「全国豊かな海づくり大会」に出席するため11月に大分県を訪問された天皇皇后両陛下。
両陛下が大分空港に集まった人々に手を振り、歓迎の声を受けられた数時間前、空港にいたのは、皇室の方々の護衛や警備を担う皇宮警察の警察犬です。
令和になってから国内外の情勢を踏まえ、警備の徹底のため、警察犬も両陛下のご訪問に合わせて地方に出張し、任務に当たっています。
皇宮警察犬はどのような訓練を受けて活動しているのか、今回初めて、その最前線の取材が許可されました。
皇居内にある皇宮警察の訓練施設。
そこにいたのはジャーマンシェパードのカペル号(5)です。
コンビを組むのは29歳の松井大氣巡査部長。警察犬担当では最年少です。
松井皇宮巡査部長:
(学生の頃に)一般参賀とか一般参観で皇居に来る機会が多かった。そのときに警備に当たっている皇宮護衛官の姿を見てかっこいいなと。
松井さんは研修などを経て、2023年の春から警察犬の担当に。
カペルとコンビを組むことになりました。
訓練は、命令に従って基本的な動作をこなす服従訓練からスタート。
カペルは人間でいうと50歳ほど。
皇宮警察犬の中ではベテランで、しっかりと指示に従います。
爆発物のにおいがするものを隠した車。
においのありかをすぐに探し当てます。
訓練後には、大分への出張を前にカペルにシャンプーをします。
カペルのシャンプーも済んで、準備は万端。
両陛下が大分を訪問される当日。
松井皇宮巡査部長:
おはようございます。いよいよ(全国豊かな海づくり大会)本番です。
今回の任務は、両陛下が訪問される場所に危険物などが隠されていないかを事前に探すことです。

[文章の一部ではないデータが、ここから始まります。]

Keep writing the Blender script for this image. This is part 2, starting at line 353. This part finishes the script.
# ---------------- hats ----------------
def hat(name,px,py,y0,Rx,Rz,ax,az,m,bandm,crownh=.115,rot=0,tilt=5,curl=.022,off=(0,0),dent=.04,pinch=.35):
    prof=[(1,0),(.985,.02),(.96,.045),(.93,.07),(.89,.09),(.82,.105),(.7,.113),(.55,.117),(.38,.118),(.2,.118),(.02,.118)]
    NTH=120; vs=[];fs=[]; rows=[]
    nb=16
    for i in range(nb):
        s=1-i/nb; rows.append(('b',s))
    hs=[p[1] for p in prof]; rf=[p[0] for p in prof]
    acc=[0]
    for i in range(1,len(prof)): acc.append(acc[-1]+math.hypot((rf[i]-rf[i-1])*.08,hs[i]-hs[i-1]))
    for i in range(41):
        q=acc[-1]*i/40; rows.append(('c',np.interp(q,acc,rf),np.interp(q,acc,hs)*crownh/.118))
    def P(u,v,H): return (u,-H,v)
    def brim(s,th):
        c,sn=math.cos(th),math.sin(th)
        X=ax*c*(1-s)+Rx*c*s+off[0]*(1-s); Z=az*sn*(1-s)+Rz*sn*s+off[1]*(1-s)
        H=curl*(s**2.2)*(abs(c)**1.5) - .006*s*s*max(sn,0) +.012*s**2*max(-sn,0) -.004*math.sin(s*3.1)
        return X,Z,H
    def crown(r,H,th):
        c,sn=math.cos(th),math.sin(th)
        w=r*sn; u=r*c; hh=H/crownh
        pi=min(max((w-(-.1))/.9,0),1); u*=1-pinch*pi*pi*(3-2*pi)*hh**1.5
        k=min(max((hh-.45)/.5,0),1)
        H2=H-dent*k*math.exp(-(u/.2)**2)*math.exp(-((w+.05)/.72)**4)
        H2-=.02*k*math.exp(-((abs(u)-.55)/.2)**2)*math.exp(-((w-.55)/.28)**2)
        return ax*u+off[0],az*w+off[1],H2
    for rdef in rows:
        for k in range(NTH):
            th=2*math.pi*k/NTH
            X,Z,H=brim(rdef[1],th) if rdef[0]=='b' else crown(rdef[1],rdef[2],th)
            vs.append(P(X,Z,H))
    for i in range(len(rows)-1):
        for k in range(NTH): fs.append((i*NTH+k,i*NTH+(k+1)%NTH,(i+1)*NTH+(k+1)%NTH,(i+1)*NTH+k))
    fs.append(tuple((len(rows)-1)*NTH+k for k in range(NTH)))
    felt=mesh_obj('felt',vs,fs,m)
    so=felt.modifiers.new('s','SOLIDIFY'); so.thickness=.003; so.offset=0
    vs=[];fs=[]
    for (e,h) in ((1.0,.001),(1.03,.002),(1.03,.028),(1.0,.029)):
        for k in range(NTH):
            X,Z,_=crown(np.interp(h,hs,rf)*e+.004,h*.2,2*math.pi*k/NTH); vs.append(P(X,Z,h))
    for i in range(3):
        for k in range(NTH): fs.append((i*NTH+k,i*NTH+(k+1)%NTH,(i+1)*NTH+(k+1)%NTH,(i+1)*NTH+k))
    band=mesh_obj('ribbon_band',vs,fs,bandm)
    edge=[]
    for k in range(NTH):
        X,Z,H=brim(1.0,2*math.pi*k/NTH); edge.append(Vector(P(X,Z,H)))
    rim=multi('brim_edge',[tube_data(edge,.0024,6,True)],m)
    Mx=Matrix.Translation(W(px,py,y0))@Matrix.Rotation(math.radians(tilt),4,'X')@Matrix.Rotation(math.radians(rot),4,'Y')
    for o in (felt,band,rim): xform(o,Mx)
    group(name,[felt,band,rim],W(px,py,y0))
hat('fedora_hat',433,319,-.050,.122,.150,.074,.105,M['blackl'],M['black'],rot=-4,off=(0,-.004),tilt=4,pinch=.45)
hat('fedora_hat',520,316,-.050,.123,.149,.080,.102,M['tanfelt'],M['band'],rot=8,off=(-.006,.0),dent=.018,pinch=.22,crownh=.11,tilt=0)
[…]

カペルが向かったのは、「全国豊かな海づくり大会」のメイン行事、両陛下が海に稚魚を放流される会場です。
両陛下が実際に稚魚を放流される放流台。
薄暗い放流台の下を、カペルはライトの光と松井さんの声かけを頼りに、金属の骨組みや配線の中を進んでいきます。
落ちていた手袋を発見し、異常がないかを確認します。
さらに、放流台の下には設営業者が使う工具やホースが置いてあります。
カペルがにおいをかぎ、不審な点がないことを確認しました。
さらに階段を上がって、放流台の上もくまなくチェック。
その後も、会場内の隅々でにおいをかぎ、危険物がないかを確認して会場の検索が終了しました。
松井皇宮巡査部長:
よーし、お疲れさま。よくやった!
松井さんとカペルが安全を確認した数時間後、海づくり大会で両陛下が地元の高校生から受け取ったマコガレイやマダイの稚魚を放流されました。
松井皇宮巡査部長:
私たちの仕事というのは普段見えないようなものですが、何もないということを前提に、両陛下が無事に行事を終えられたときにほっとする一瞬が待っているので、そのために頑張っている。